After all, only 12 horses have won it in close to 150 years of these races. If Justify had failed to clinch the win Saturday, he would have become the 24th thoroughbred to win the Derby and the Preakness — but not the Triple Crown.

His odds at the Belmont were 4-5, but that vastly overstated his historical chances of victory.

Justify was also the second Triple Crown winner for trainer Bob Baffert, who trained American Pharoah back in 2015 when he ended the 37-year Triple Crown drought.

The longest race of the three American Classics bookends the series and reflects just how hard it is to win the the coveted title. Justify had to win three championships over the span of just more than a month, with races in varying distances in different states. Justify’s first win of the series came at the one-and-a-quarter-mile Kentucky Derby track on May 5, and his second victory came two weeks later in Baltimore at the one-and-three-sixteenths-mile Preakness Stakes track.

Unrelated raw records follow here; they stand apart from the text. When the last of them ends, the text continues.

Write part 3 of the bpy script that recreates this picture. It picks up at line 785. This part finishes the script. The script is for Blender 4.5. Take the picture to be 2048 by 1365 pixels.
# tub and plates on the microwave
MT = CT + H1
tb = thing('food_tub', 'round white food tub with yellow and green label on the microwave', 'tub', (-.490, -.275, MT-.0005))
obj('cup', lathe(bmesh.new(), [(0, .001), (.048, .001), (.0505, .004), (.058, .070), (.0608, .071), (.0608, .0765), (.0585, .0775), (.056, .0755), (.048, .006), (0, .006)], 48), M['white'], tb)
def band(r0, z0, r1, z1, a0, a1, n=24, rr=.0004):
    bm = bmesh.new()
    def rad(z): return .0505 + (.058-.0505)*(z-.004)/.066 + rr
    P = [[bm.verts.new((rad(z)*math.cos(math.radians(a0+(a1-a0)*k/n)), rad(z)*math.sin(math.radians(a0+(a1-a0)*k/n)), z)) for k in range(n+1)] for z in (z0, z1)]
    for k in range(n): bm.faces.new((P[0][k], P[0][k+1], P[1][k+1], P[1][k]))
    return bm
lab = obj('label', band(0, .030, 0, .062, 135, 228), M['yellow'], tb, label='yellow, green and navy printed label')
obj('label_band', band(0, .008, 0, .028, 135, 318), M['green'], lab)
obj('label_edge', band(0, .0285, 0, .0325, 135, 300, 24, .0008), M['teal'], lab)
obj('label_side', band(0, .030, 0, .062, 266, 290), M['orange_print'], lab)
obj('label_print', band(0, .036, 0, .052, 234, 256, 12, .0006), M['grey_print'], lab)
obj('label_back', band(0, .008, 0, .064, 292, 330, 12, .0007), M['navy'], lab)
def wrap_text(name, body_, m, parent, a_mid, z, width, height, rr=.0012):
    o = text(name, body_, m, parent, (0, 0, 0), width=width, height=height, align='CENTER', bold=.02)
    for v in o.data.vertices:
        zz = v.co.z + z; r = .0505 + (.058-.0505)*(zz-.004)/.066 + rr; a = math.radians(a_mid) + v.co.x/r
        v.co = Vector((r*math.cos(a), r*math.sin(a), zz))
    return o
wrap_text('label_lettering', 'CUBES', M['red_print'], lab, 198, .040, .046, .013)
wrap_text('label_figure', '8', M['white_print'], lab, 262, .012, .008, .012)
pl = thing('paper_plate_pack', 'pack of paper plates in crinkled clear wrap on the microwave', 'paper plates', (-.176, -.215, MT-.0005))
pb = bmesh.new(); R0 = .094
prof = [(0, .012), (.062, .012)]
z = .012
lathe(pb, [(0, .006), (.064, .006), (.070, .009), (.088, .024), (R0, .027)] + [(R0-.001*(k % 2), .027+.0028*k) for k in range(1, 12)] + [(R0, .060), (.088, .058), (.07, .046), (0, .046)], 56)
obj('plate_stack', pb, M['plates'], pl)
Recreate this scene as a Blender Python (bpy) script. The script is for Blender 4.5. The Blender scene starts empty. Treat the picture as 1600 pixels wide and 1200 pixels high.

However, Belmont is a different beast entirely, said Zito.

“Belmont is the most grueling of the Triple Crown races. It’s the toughest for sure.” Zito knows that first hand. Despite two wins in 2004 and 2008 at Belmont Park, Zito’s horses have come in second there seven different times.

The odds may have been stacked even higher against Justify. He got a bruised knee at the Kentucky Derby and won on back-to-back on wet tracks in Kentucky and Maryland. The weather was clear and dry at Belmont on Friday.

The additional length at Belmont often tires out these horses, Zito said. Even the sand on the track at Belmont feels tougher — it’s deeper, softer and can be tough to trudge through. And Triple Crown-vying horses often have to compete with thoroughbreds who didn’t appear in Kentucky or Baltimore, now stepping into the arena with fresher and more energetic legs.

On top of all of these conditions, for horses to even have a shot at the Triple Crown, they must have an excellent pedigree, Zito said. That means these winning race horses likely come from lineages that exhibited both speed and stamina, as well as intelligence and good judgement. Secretariat, the legendary thoroughbred who won the 1973 Triple Crown, is the pinnacle of these sets of qualities, Zito said. While Justify has a strong pedigree of his own, “you can’t say he’s Secretariat-safe,” Zito said.

There are also a range of ways a race could go all wrong and destroy a shut at the title. A horse can simply have a slow day, or he could have a poor start when the starting gates break away.

But Zito was always hoping the stars would align correctly for Justify. And while his victory was not quite as dominant as Secretariat’s historic 1973 finish, Zito hopes Justify can bring some more magic to horse racing.

“You need stars in racing like everything else,” Zito said. “We’re always looking for stars. And that’s what (Justify) looks like.”